## AIM OF THE EXERCISE
Give back exactly the lines from the start of the listing to the line containing "COL = SC.collection", inclusive, and nothing beyond them.

## SUPPLIED DATA
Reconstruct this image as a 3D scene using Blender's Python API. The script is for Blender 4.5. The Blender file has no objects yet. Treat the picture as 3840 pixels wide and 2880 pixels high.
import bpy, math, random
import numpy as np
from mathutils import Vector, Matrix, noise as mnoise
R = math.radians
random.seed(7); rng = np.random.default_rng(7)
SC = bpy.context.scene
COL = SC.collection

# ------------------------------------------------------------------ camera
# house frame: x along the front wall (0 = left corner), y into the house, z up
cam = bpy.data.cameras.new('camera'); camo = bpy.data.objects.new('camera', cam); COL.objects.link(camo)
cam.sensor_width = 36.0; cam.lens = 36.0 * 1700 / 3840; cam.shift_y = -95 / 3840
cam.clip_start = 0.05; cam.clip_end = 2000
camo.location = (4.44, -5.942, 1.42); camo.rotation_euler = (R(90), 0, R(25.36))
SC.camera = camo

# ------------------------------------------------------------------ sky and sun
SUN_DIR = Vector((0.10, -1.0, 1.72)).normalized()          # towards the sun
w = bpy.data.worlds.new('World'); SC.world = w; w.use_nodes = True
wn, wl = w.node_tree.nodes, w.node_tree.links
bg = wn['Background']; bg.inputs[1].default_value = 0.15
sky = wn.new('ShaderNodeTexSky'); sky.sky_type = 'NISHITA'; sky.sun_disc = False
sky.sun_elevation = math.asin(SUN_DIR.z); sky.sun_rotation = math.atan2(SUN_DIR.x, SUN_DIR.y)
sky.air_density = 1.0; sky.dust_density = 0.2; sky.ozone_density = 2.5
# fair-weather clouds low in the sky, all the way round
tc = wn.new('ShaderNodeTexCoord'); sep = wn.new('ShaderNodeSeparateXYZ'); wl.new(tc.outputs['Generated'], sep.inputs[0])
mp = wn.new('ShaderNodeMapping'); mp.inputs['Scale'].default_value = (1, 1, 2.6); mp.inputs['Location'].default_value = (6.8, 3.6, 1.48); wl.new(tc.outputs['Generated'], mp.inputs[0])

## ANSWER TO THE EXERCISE
Reconstruct this image as a 3D scene using Blender's Python API. The script is for Blender 4.5. The Blender file has no objects yet. Treat the picture as 3840 pixels wide and 2880 pixels high.
import bpy, math, random
import numpy as np
from mathutils import Vector, Matrix, noise as mnoise
R = math.radians
random.seed(7); rng = np.random.default_rng(7)
SC = bpy.context.scene
COL = SC.collection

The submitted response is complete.